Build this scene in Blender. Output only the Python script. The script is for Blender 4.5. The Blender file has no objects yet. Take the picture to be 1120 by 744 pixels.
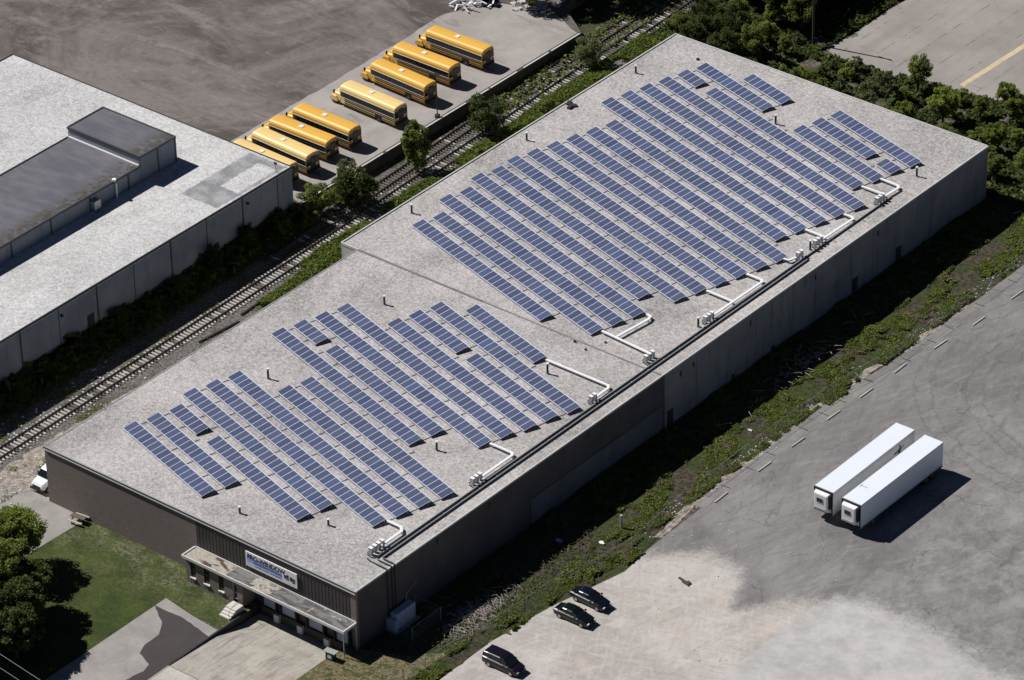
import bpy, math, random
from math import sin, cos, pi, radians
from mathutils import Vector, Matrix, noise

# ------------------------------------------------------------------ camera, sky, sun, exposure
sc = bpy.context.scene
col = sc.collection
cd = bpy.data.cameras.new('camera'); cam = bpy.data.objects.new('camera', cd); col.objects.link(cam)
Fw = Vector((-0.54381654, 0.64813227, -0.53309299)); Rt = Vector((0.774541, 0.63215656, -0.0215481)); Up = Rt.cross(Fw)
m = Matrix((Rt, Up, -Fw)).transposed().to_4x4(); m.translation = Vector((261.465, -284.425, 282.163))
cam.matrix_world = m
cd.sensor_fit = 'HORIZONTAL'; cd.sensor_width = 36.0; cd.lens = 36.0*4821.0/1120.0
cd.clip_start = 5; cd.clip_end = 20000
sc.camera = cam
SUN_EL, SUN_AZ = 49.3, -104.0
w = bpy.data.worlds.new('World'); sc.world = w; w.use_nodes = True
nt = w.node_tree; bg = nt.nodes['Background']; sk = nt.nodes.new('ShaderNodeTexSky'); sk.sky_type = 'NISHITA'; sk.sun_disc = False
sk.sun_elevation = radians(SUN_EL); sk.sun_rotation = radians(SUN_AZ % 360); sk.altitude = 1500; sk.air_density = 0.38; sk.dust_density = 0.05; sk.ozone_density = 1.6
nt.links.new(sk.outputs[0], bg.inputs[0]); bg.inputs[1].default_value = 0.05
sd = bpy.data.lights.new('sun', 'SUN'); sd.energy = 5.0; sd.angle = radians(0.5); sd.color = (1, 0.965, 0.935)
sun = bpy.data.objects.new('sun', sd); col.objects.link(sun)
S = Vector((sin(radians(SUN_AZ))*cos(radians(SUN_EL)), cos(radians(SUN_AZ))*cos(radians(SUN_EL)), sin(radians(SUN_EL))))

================

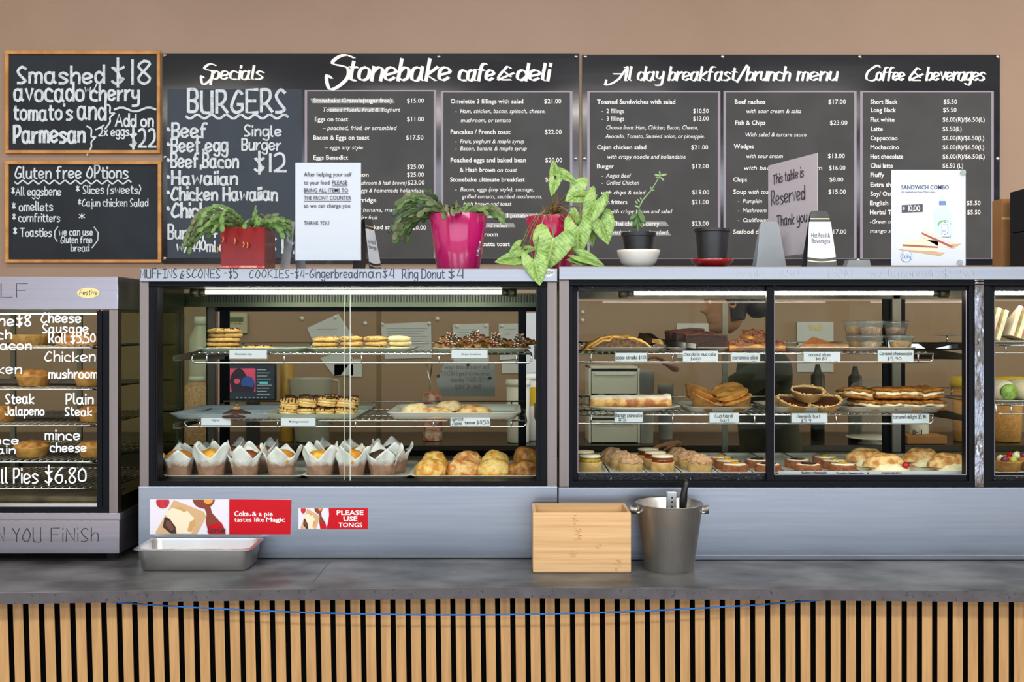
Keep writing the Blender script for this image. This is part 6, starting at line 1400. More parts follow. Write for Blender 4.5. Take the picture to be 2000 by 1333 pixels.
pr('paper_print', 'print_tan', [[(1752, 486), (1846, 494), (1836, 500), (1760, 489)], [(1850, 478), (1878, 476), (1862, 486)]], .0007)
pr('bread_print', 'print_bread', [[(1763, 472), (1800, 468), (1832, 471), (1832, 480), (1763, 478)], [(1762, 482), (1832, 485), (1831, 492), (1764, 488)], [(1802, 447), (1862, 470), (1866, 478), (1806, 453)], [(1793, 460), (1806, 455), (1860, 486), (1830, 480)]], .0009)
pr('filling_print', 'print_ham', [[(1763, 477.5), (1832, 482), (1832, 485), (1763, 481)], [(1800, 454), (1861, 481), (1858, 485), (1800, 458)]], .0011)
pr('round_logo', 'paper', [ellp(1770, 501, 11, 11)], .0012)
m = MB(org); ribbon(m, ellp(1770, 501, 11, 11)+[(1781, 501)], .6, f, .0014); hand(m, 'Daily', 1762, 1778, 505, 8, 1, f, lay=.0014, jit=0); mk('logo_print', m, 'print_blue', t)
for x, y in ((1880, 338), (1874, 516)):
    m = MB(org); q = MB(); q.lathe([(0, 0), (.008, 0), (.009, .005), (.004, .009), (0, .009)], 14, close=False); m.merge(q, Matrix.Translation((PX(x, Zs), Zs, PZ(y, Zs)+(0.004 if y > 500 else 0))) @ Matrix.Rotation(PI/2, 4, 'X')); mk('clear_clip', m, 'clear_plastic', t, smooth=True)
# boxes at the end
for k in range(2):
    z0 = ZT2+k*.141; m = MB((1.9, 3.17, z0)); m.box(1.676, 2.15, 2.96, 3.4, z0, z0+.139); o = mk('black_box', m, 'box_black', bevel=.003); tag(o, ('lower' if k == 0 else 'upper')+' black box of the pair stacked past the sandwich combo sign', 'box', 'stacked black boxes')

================

### EXERCISE
Above are some records; extract exactly the lines from the one containing "Build this scene" through the one containing "from mathutils import Vector, Matrix, noise" and drop the pictures.

### FINAL RESULT
Build this scene in Blender. Output only the Python script. The script is for Blender 4.5. The Blender file has no objects yet. Take the picture to be 1120 by 744 pixels.
import bpy, math, random
from math import sin, cos, pi, radians
from mathutils import Vector, Matrix, noise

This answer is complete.